Someone I love slipped. Their slip helped me remember to choose how I will live today. A slip doesn’t wipe away all we have learned, all we have accomplished in sobriety. Still, a slip can kill us, however, taking from us what we cannot ever afford to lose.
“Everything alcohol gives, it takes away in spades.”
Thanking God I am that they admitted they would now have a new “anniversary” in the program.
Starting again, they will live this day sober. Listening to them, I heard again advice that is worth repeating. With them, I will remember: “Forget the past; but not the lesson,”
When we talked over what happened, they said that isolation was their tipping point. And I heard another nugget worth passing on.
“Sponsor someone, and you will never need a mirror.”

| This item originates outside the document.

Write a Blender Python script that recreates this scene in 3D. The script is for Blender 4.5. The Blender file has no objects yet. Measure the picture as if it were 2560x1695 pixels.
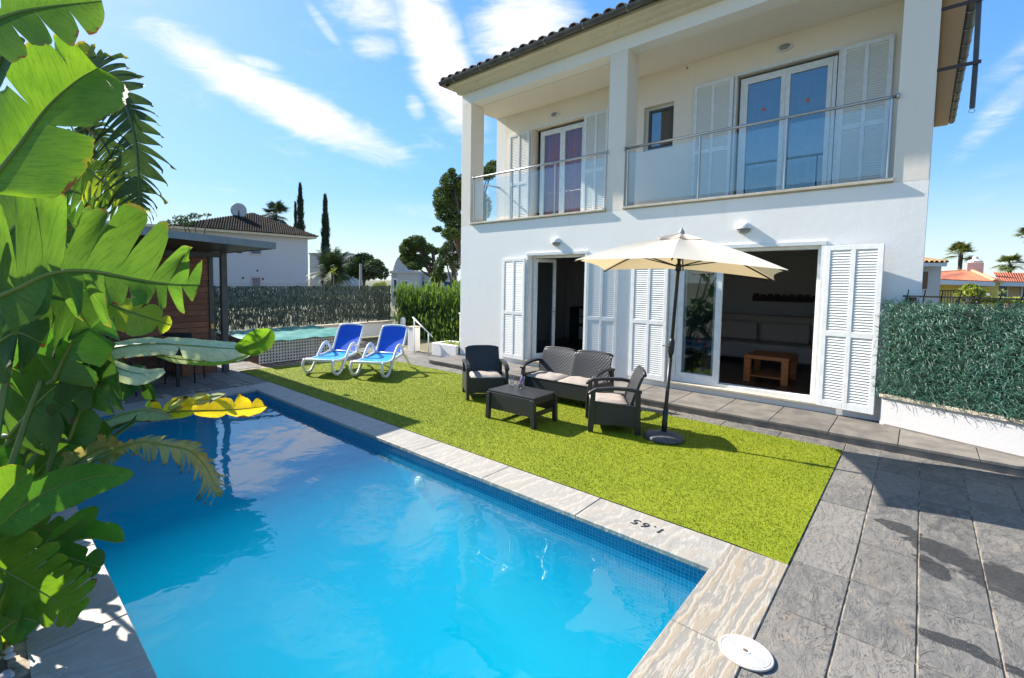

Holing up, keeping to myself, is still a knee-jerk reaction to frustrations, resentments, and lust.
Lust? At my age?
Oh yeah.
I want what I want when I want it – and heaven help whomever gets in my way.
“Beware of that ‘inner-child’ and their ignorant tyranny,” I have heard at meetings.
But everything we hear in the rooms of AA, everything we read in the Big Book, all our conversations, even the sermons we hear: “It’s all just information, until we believe it and apply it.”
No matter how delicious a recipe sounds, it’s just a list of ingredients until I put things together and do something with them! Today, I will go into the kitchen that is my life, and cook!
I believe my Higher Power has a name, Immanuel; I believe He has a purpose: it is to set thee and me free from the shackles we forged out of our circumstances and our choices. (Psalm 119:65-67)
Today it’s my decision to give God everything, and to let God provide. (In God’s Care) (Mark 9:24, James 1:5)
Therefore, I choose to learn from my friend today and be involved with others in recovery. I hope you do, too dear reader. What would you say to a program friend who is having a hard time staying sober?